Key Decisions for Investors

  • Buy short-dated long-gamma as a hedge: SPY 30-day ATM straddle (or equivalent) entered 3–5 days before known macro prints or expiries. Risk = premium paid; target = 40–100% return if IV re-rates +25–50% intraday. Position size 0.5–1% VaR as tail insurance.
  • Long VIX exposure for compact cost with convex upside: buy 2–6 week VXX call spread (covering a ~20–60% jump in VXX) to cap cost while retaining asymmetric upside. Max loss = premium; payoff non-linear if realized vol spikes during dealer gamma unwind.
  • If conviction is sideways continuation into next weekly expiry, sell a disciplined iron condor on SPY (or the specific underlying) with strikes set to capture current implied band and 1–1.5% cash collateral. Keep strict rules: 20–30% premium take-profit and unwind at 2x loss to avoid directional squeeze.

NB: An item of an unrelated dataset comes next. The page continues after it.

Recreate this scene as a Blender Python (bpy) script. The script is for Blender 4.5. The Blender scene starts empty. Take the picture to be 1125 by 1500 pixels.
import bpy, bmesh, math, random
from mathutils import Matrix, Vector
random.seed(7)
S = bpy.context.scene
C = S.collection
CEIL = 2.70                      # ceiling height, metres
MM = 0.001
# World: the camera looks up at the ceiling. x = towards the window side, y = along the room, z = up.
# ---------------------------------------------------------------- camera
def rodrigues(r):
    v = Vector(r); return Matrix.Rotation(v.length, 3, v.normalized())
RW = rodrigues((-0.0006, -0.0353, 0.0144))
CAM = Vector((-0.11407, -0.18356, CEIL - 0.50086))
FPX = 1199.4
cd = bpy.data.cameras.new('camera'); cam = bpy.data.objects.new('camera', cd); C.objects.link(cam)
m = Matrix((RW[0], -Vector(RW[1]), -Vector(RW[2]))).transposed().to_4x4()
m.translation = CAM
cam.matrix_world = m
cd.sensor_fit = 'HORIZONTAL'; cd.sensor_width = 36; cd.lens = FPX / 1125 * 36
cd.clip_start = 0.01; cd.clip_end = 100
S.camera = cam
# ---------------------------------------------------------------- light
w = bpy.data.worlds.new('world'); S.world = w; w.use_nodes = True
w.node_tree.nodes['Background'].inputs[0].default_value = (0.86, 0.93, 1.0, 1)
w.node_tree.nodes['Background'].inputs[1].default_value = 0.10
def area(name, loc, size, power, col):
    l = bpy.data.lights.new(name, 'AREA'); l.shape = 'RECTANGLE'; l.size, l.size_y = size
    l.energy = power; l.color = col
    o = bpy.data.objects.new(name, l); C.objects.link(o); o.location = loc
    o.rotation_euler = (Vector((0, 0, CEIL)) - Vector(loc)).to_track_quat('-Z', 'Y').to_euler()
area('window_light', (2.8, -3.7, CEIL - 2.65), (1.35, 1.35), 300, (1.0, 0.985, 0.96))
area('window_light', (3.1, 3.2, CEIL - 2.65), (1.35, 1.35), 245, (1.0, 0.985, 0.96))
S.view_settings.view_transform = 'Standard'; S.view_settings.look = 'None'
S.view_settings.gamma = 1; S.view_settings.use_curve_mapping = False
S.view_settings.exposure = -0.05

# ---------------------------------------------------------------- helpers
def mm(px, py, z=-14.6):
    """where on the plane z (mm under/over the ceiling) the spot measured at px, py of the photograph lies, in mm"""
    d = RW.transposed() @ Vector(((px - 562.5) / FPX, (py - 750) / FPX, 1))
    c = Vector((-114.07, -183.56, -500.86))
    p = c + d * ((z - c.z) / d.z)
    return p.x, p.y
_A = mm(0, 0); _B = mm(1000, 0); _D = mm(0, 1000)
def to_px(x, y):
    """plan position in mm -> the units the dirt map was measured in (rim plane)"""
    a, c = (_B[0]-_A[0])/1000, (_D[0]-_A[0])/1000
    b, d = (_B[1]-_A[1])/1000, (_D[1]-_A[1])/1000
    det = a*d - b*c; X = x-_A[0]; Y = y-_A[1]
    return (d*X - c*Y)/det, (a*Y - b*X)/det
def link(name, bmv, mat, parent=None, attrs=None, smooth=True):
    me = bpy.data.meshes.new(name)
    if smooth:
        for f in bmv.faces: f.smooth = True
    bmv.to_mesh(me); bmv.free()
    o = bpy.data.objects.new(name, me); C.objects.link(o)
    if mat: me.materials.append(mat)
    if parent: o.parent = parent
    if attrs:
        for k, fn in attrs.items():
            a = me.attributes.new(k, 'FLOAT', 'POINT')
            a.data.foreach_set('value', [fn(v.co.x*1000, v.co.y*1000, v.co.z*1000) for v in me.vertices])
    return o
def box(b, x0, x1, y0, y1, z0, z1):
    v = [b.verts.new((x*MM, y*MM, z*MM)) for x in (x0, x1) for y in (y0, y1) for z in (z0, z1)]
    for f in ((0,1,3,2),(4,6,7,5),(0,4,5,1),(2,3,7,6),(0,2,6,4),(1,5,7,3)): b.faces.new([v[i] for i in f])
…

  • Contrarian pair: short levered directional fund exposure (TQQQ or similar) and hedge with calendar call spreads on SPY (long back-month calls, short front-month calls) to monetize front-month selling while protecting against multimonth trend continuation. Allocate small size (0.5–1% notional) and monitor front/back vol spread for rolling costs.